Harvard president Lawrence S Bacow welcomed the ruling, saying the consideration of race and many other factors “helps us achieve our goal of creating a diverse student body that enriches the education of every student”.

“Today we reaffirm the importance of diversity — and everything it represents to the world,” he said.

SFFA said it would appeal.

“Students for Fair Admissions is disappointed that the court has upheld Harvard’s discriminatory admissions policies,” Edward Blum, the group’s president, said in a statement.

“We believe that the documents, emails, data analysis and depositions SFFA presented at trial compellingly revealed Harvard’s systematic discrimination against Asian-American applicants.”

Judge sides with Harvard on alleged wrongdoing

A woman with an umbrella stands next to a man with a camera phone in front of the Harvard library.

PHOTO: The judge ruled that while Harvard’s admissions process was “not perfect” it was legal. (AP: Steven Senne)

In the case at Harvard, the plaintiffs argued Asian-Americans were held to a higher standard in admissions, amounting to an “Asian penalty”, while the university gave preference to black and Hispanic students with poorer grades.

A 2013 internal report at Harvard found that if the school weighed applicants on academics alone, 43 per cent of the admitted class would be Asian-American, while in reality it was 19 per cent.

Harvard said the report was only meant to be “exploratory” and was based on incomplete data.

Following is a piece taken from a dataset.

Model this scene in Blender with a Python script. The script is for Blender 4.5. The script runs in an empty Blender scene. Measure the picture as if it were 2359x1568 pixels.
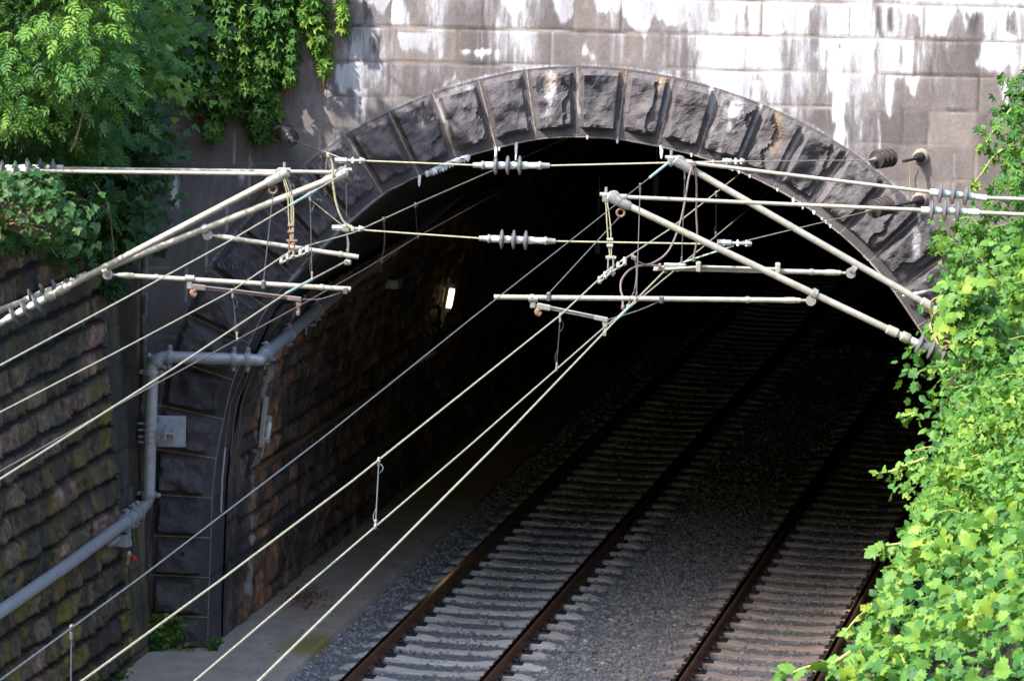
import bpy, math, random
import numpy as np
from mathutils import Vector, Matrix
random.seed(11)
rng = np.random.default_rng(11)
sc = bpy.context.scene
COL = sc.collection
PI = math.pi

# ------------------------------------------------------------------ camera model
F, PITCH, ROLL, H = 10600., .145, .0247, 11.25
CAM = np.array([0., 0., H])
YP = 52.35                     # plane of the portal
ZW = -.08                      # walkway top (rail top is z = 0)


def ray(u, v):
    a, b = u - 1179.5, v - 784
    cr, sr = math.cos(ROLL), math.sin(ROLL)
    x = a * cr + b * sr
    yv = -a * sr + b * cr
    c, s = math.cos(PITCH), math.sin(PITCH)
    return np.array([x, F * c - yv * s, -F * s - yv * c])


def atz(u, v, z):
    r = ray(u, v)
    return CAM + r * ((z - H) / r[2])


def aty(u, v, y):
    r = ray(u, v)
    return CAM + r * (y / r[1])


def atplane(u, v, p0, n):
    r = ray(u, v)
    return CAM + r * (np.dot(np.array(p0) - CAM, n) / np.dot(r, n))


# ------------------------------------------------------------------ object helpers
WL = {}


def tag(o, label=None, cat=None, group=None, kind=None):
    if label: o['label'] = label
    if cat: o['category'] = cat
    if group: o['group'] = group
    if kind: o['kind'] = kind
    return o


def thing(name, loc, label, cat, group=None, kind=None):
    o = bpy.data.objects.new(name, None)
    COL.objects.link(o)
    o.empty_display_size = .2
    o.location = tuple(float(c) for c in loc)
    WL[o.name] = np.array(loc, float)
    return tag(o, label, cat, group, kind)


def mesh(name, verts, faces, mat, parent=None, smooth=False, attrs=None, loc=None):
    verts = np.asarray(verts, float)
    if parent is not None:
        base = WL[parent.name]
    else:
        base = np.array(loc, float) if loc is not None else np.array([verts[:, 0].mean(), verts[:, 1].mean(), verts[:, 2].min()])
    v = verts - base
    me = bpy.data.meshes.new(name)
    if isinstance(faces, np.ndarray):
        n, k = faces.shape
        me.vertices.add(len(v))
        me.vertices.foreach_set('co', v.astype(np.float32).ravel())
        me.loops.add(n * k)
        me.loops.foreach_set('vertex_index', faces.astype(np.int32).ravel())
        me.polygons.add(n)
        me.polygons.foreach_set('loop_start', np.arange(0, n * k, k, dtype=np.int32))
        me.polygons.foreach_set('loop_total', np.full(n, k, np.int32))
        me.update(calc_edges=True)
    else:
        me.from_pydata([tuple(p) for p in v], [], [tuple(f) for f in faces])
        me.update()
    me.validate()
    if smooth:
        me.polygons.foreach_set('use_smooth', np.ones(len(me.polygons), bool))
    for k_, a in (attrs or {}).items():
        at = me.attributes.new(k_, 'FLOAT', 'POINT')
        at.data.foreach_set('value', np.asarray(a, np.float32))
    if mat: me.materials.append(mat)
    o = bpy.data.objects.new(name, me)
    COL.objects.link(o)
    if parent is not None:
        o.parent = parent
    else:
        o.location = tuple(base)
    WL[o.name] = base
    return o


class MB:
    """collects simple shapes into one mesh"""
    def __init__(s): s.v, s.f, s.n = [], [], 0

    def add(s, v, f):
        v = np.asarray(v, float)
        s.v.append(v); s.f += [tuple(i + s.n for i in q) for q in f]; s.n += len(v)
        return s

    def box(s, c, sx, sy, sz, ax=None, bev=0):
        ax = np.eye(3) if ax is None else np.array(ax, float)
        c = np.array(c, float)
        b = min(bev, sx * .45, sy * .45, sz * .45)
        if b <= 0:
            p = [c + ax[0] * sx / 2 * i + ax[1] * sy / 2 * j + ax[2] * sz / 2 * k for i in (-1, 1) for j in (-1, 1) for k in (-1, 1)]
            return s.add(p, [(0, 1, 3, 2), (4, 6, 7, 5), (0, 4, 5, 1), (2, 3, 7, 6), (0, 2, 6, 4), (1, 5, 7, 3)])
        pts, F_ = [], []
        idx = {}
        for i in (-1, 1):
            for j in (-1, 1):
                for k in (-1, 1):
                    for a in range(3):
                        d = [sx / 2, sy / 2, sz / 2]
                        e = [d[q] - (b if q != a else 0) for q in range(3)]
                        idx[(i, j, k, a)] = len(pts)
                        pts.append(c + ax[0] * e[0] * i + ax[1] * e[1] * j + ax[2] * e[2] * k)
        for a in range(3):
            o1, o2 = [q for q in range(3) if q != a]
            for sgn in (-1, 1):
                q = []
                for p1, p2 in ((-1, -1), (1, -1), (1, 1), (-1, 1)):
                    t = [0, 0, 0]; t[a] = sgn; t[o1] = p1; t[o2] = p2
                    q.append(idx[(*t, a)])
                F_.append(q if (sgn > 0) == (a != 1) else q[::-1])
        for a in range(3):
            o1, o2 = [q for q in range(3) if q != a]
            for p1 in (-1, 1):
                for p2 in (-1, 1):
                    q = []
                    for sa, oo in ((-1, o1), (1, o1), (1, o2), (-1, o2)):
                        t = [0, 0, 0]; t[a] = sa; t[o1] = p1; t[o2] = p2
                        q.append(idx[(*t, oo)])
                    F_.append(q)
        for i in (-1, 1):
            for j in (-1, 1):
                for k in (-1, 1):
                    F_.append([idx[(i, j, k, a)] for a in range(3)])
        return s.add(pts, F_)

    def tube(s, path, r, n=10, caps=True):
        path = np.asarray(path, float)
        m = len(path)
        rr = np.full(m, r) if np.isscalar(r) else np.asarray(r)
        T = np.gradient(path, axis=0)
        T /= np.linalg.norm(T, axis=1)[:, None] + 1e-12
        ref = np.array([0, 0, 1.]) if abs(T[0][2]) < .9 else np.array([1., 0, 0])
        vs = []
        u = ref - T[0] * np.dot(ref, T[0]); u /= np.linalg.norm(u)
        for i in range(m):
            u = u - T[i] * np.dot(u, T[i]); u /= np.linalg.norm(u) + 1e-12
            w = np.cross(T[i], u)
            for k in range(n):
                a = 2 * PI * k / n
                vs.append(path[i] + rr[i] * (math.cos(a) * u + math.sin(a) * w))
        fs = [(i * n + k, i * n + (k + 1) % n, (i + 1) * n + (k + 1) % n, (i + 1) * n + k) for i in range(m - 1) for k in range(n)]
        if caps:
            fs.append(tuple(range(n))[::-1]); fs.append(tuple((m - 1) * n + k for k in range(n)))
        return s.add(vs, fs)

    def lathe(s, prof, p0, d, n=16):
        d = np.array(d, float); d /= np.linalg.norm(d)
        path = [np.array(p0) + d * t for t, r in prof]
        ref = np.array([0, 0, 1.]) if abs(d[2]) < .9 else np.array([1., 0, 0])
        u = ref - d * np.dot(ref, d); u /= np.linalg.norm(u); w = np.cross(d, u)
        vs = [path[i] + prof[i][1] * (math.cos(2 * PI * k / n) * u + math.sin(2 * PI * k / n) * w) for i in range(len(prof)) for k in range(n)]
        m = len(prof)
        fs = [(i * n + k, i * n + (k + 1) % n, (i + 1) * n + (k + 1) % n, (i + 1) * n + k) for i in range(m - 1) for k in range(n)]
        fs.append(tuple(range(n))[::-1]); fs.append(tuple((m - 1) * n + k for k in range(n)))
        return s.add(vs, fs)

    def build(s, name, mat, parent=None, smooth=False, loc=None):
        o = mesh(name, np.concatenate(s.v), s.f, mat, parent, False, None, loc)
        if smooth:
            me = o.data
            me.polygons.foreach_set('use_smooth', np.ones(len(me.polygons), bool))
            try:
                me.set_sharp_from_angle(angle=math.radians(40))
            except Exception:
                pass
        return o


def smooth_path(pts, n=24):
    pts = np.asarray(pts, float)
    m = len(pts)
    if m == 2:
        return pts[0] + (pts[1] - pts[0]) * np.linspace(0, 1, 2)[:, None]
    out = []
    P = np.vstack([2 * pts[0] - pts[1], pts, 2 * pts[-1] - pts[-2]])
    for i in range(1, m):
        a, b, c, d = P[i - 1], P[i], P[i + 1], P[i + 2]
        t = np.linspace(0, 1, max(2, n // (m - 1) + 1))[:, None]
        q = .5 * ((2 * b) + (-a + c) * t + (2 * a - 5 * b + 4 * c - d) * t ** 2 + (-a + 3 * b - 3 * c + d) * t ** 3)
        out.append(q if i == m - 1 else q[:-1])
    return np.vstack(out)


# ------------------------------------------------------------------ numpy value noise
def _hash(ix, iy, iz):
    n = (ix * 374761393 + iy * 668265263 + iz * 2147483647 + 1013904223) & 0xffffffff
    n = ((n ^ (n >> 13)) * 1274126177) & 0xffffffff
    n = (n ^ (n >> 16)) & 0xffff
    return n / 65535.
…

Much of the lawsuit centred on a subjective “personal rating” Harvard assigns to applicants. The suit argued Asian-Americans consistently receive lower personal ratings because of racial bias, leading many to be rejected.

The plaintiffs built their case around a statistical analysis of six years of Harvard admissions data. It found Asian-Americans had the lowest personal ratings and the lowest admission rates, while black and Hispanic students fared far better in both areas.

Harvard countered with its own analysis finding no evidence of bias. During the trial, the dean of admissions offered possible reasons to explain the low personal rating for Asian-Americans, saying they may come with weaker letters of recommendation.

The judge sided with Harvard on every count of wrongdoing alleged in the lawsuit.

She said differences in personal ratings were “relatively minor” and could be explained by a variety of factors.

She said Harvard proved its use of race was limited and that abandoning it would lead to a sharp decline in diversity.

But she also said the admissions process could be improved by providing “implicit bias” training to admissions officers and by maintaining clear guidelines on the use of race.

Like many elite colleges, Harvard acknowledges it considers race in admissions as a way to boost diversity but says it is only one of many factors in deciding which applicants to admit.

Some US states ban consideration of race in admissions.